Benchmarking First-Principles Reaction Equilibrium Composition Prediction

Round 1

Reviewer 1 Report

The authors presented a systematic work of benchmarking the performance of six XC functionals and three basis sets in DFT calculations for predicting the equilibrium compositions of molecular reactions. This manuscript provides useful information to the field and a solid foundation for future relevant work. It can be published after minor revisions. Below are some comments for the authors:

1. The authors used the same convergence criteria for all the species, functionals, and basis sets. Did all the molecules used in the DFT calculations have the same convergence criteria? Did the authors test them?

2. The hybrid and meta-GGA functionals were expected to give more accurate results than PBE, but the actual difference shown in the manuscript is quite small. Is this conclusion valid for all molecules? Or are there still some specific molecules that show relatively large differences?

3. Among all the studied molecules, did the authors notice any patterns, which kinds of molecules could be better predicted by PBE, and which could be better predicted by hybrid or meta-GGA functionals?

The language is generally good, with only a few misused words and missed punctuation.

Author Response

Please see the attachment.

Author Response File: Author Response.docx

Reviewer 2 Report

  This manuscript deals mainly with benchmarking first principles reaction equilibrium composition prediction. 117 molecules were collected in this work with the experimental thermochemical data available, and 2648 reactions were constructed. These data were adopted to benchmark DFT for 6 exchange-correlation functionals and 3 qualities of basis sets.
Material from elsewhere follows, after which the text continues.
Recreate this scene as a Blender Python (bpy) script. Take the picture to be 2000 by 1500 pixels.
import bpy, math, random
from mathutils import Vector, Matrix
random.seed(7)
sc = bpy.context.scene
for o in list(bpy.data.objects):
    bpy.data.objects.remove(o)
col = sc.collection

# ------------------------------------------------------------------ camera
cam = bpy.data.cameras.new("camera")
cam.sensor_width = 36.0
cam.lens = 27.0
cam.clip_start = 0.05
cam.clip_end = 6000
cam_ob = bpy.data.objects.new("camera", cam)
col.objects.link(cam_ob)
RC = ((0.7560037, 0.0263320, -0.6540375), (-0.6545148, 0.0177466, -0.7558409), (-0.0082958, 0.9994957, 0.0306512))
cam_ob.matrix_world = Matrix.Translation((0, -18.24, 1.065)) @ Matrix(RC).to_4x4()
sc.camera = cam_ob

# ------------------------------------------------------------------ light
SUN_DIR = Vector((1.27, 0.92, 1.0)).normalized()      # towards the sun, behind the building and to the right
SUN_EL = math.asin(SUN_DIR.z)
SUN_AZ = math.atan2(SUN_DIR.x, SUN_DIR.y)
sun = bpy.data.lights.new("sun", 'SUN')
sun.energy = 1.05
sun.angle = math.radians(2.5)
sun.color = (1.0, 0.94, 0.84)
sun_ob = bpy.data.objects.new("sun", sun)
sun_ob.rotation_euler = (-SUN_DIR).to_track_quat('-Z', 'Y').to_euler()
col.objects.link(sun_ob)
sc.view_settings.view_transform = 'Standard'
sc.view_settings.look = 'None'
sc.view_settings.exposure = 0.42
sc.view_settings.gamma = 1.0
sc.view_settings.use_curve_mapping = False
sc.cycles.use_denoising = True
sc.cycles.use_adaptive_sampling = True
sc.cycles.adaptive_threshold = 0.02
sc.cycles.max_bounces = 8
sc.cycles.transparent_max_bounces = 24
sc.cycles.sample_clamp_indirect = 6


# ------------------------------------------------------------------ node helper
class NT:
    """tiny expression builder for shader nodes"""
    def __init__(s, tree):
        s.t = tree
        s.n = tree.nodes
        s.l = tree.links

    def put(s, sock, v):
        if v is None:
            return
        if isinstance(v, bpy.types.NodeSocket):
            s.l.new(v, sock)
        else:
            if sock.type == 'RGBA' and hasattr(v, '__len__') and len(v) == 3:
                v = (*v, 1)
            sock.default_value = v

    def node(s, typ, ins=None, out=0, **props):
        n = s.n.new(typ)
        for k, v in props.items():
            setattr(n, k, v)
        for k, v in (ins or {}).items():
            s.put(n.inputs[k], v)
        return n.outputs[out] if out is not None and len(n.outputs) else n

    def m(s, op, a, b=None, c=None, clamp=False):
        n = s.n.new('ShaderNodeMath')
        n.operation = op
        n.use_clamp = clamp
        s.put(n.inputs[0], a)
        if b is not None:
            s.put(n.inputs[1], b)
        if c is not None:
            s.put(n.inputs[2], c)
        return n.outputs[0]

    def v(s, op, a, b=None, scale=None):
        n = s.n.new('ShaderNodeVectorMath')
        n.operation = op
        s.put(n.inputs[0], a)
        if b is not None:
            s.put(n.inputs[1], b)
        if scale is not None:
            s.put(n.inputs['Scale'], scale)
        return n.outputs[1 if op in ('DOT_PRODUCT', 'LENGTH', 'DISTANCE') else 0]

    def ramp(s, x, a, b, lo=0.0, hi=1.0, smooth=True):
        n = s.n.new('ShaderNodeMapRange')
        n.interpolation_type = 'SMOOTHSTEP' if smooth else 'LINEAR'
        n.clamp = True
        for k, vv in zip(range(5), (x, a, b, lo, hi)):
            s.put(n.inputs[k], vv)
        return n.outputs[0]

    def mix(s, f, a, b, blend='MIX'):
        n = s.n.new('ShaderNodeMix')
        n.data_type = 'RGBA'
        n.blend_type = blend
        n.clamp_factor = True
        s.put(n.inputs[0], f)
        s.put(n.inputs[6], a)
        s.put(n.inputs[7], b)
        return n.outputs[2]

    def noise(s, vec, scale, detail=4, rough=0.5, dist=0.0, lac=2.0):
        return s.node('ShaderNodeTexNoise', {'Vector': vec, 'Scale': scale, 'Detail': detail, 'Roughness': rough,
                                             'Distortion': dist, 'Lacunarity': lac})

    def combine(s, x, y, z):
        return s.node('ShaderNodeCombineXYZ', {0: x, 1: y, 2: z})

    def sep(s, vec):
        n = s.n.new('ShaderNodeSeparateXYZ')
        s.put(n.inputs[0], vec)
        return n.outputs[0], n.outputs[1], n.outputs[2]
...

It is found that over 90% reactions without temperature dependence in the equilibrium composition below 1000 K were correctly predicted. And temperature-dependent equilibrium compositions typically demonstrate the correct qualitative behavior. In addition, the errors were found equally caused by the errors from the vibrational spectra and the DFT electronic ground state energies. 

   The authors of this manuscript carried out interesting DFT calculations for the reaction equilibrium composition prediction involving 117 small molecules and 2648 reactions, and the results would be helpful for the exploration of benchmarking reaction equilibrium composition prediction. This manuscript was largely well written and clearly organized. So this article could be recommended for publication in Molecules. In addition, there are several points that may be considered by the authors. 

1) The calculations in this manuscript include 117 small molecules containing less than 9 atoms. A further analysis, at least in one or two sentences, for the calculations of larger molecules would be useful. 

2) In line 98 of page 3, “molecular the full partition function” may be changed to “molecular full partition function”. 

3) In line 187 of page 7, “from only considering Gibbs energy” can be changed to “by considering only Gibbs energy”.

4) In the section of Conclusion, the applicability of present calculations may be further illustrated, e.g., whether or not this method could be adopted for more complex molecules and reactions.

The authors are advised to check the text for the grammar imperfections. 

Author Response

Please see the attachment.

Author Response File: Author Response.docx